Monday 10 September 2007

Dealing With Imperfect People

The first rule, when it comes to dealing with imperfect and flawed people is simple; humility.

When you're being corrected, directed, appraised or criticised, you can guarantee that the person doing it to you is imperfect. Without humility, there's scope to say 'who does he think he is saying that when I've seen him....' or 'how dare she tell me to do that, I've never seen her...'.

But with humility, you can quietly accept the words of the roughest of rouges by seeing the rough diamond through the fog of western lusts and accepting them as who and what they are.

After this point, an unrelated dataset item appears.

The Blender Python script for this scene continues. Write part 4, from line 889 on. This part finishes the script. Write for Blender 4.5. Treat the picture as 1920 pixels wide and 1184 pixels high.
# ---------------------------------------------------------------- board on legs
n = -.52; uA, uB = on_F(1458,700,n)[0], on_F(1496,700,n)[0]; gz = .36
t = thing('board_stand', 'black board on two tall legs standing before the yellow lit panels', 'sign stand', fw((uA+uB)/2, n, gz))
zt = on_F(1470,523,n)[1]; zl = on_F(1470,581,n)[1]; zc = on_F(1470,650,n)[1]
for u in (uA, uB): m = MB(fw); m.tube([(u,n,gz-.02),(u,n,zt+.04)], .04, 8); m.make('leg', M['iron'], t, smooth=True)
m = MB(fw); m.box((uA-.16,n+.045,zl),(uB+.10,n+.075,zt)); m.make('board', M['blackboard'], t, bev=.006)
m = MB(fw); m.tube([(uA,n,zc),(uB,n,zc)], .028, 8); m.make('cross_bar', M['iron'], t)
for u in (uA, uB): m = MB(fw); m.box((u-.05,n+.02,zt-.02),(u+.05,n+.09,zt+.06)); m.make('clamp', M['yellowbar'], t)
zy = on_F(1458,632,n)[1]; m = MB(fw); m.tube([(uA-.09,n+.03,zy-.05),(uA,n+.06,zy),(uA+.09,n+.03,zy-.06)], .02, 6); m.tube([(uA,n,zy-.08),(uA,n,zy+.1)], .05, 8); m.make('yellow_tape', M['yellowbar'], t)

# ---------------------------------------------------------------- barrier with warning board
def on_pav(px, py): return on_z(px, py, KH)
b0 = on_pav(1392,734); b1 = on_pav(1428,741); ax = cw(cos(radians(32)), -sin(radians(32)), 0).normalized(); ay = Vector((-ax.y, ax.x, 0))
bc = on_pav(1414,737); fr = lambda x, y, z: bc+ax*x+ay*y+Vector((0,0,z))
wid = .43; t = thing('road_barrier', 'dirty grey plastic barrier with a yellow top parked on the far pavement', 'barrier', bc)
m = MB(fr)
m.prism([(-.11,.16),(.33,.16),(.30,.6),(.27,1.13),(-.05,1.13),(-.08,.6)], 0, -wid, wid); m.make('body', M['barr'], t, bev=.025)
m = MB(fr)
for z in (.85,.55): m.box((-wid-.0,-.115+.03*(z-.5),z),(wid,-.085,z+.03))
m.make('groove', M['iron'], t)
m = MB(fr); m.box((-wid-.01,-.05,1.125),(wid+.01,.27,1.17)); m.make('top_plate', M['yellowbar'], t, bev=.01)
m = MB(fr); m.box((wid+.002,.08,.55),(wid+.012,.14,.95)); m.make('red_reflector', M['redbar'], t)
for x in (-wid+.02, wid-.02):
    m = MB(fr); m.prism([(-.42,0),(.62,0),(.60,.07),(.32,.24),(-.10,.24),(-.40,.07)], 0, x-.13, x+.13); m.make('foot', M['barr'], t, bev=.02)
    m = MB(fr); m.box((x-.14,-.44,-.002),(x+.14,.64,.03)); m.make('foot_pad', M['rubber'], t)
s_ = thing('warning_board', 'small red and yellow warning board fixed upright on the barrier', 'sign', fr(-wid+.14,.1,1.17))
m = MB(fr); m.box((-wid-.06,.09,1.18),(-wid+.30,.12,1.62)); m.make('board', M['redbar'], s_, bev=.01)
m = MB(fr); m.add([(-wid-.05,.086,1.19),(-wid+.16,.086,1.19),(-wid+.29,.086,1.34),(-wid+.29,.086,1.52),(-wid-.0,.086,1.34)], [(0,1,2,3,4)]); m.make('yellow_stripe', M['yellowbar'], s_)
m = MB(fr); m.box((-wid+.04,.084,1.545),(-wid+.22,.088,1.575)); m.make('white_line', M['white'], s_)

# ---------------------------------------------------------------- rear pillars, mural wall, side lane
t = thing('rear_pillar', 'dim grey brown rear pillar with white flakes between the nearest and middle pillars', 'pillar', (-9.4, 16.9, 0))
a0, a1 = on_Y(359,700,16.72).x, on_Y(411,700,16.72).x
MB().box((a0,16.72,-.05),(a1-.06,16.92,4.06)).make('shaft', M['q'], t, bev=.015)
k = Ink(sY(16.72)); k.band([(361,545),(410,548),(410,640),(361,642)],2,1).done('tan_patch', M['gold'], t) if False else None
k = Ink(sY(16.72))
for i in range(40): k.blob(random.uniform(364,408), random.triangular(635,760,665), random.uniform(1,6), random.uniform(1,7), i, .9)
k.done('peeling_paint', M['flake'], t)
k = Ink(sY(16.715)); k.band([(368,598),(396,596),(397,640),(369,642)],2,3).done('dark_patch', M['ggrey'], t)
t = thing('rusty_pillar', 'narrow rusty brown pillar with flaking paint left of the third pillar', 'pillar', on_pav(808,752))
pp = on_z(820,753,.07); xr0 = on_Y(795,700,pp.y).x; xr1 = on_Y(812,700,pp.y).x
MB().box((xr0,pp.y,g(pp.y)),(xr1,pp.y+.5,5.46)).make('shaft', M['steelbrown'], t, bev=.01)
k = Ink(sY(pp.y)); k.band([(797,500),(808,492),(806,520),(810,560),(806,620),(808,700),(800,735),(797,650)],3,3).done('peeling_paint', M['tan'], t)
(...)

But why humility? Humility allows you to see your own flaws and in that, the futility of an argument which pits the other person's right to say something against your own to not have to listen to it. Humility puts the rights of the self aside and finds peace in a deeper truth than that of who can have the last word in a battle where nobody is truly 'right'.

This isn't about being a weak doormat, it's about being strong and that is why you find it harder to stay quiet than to speak up and tell him how wrong he is in the same way as it is harder to hold a weight at arm's length than to let it rest by your side.

Very often, you'll find yourself at the receiving end of a barrage of noisy imperfection, but you'll find truth in silence.

Humility rarely makes a noise. When it does, it whispers so that only the still can learn its peaceful secrets.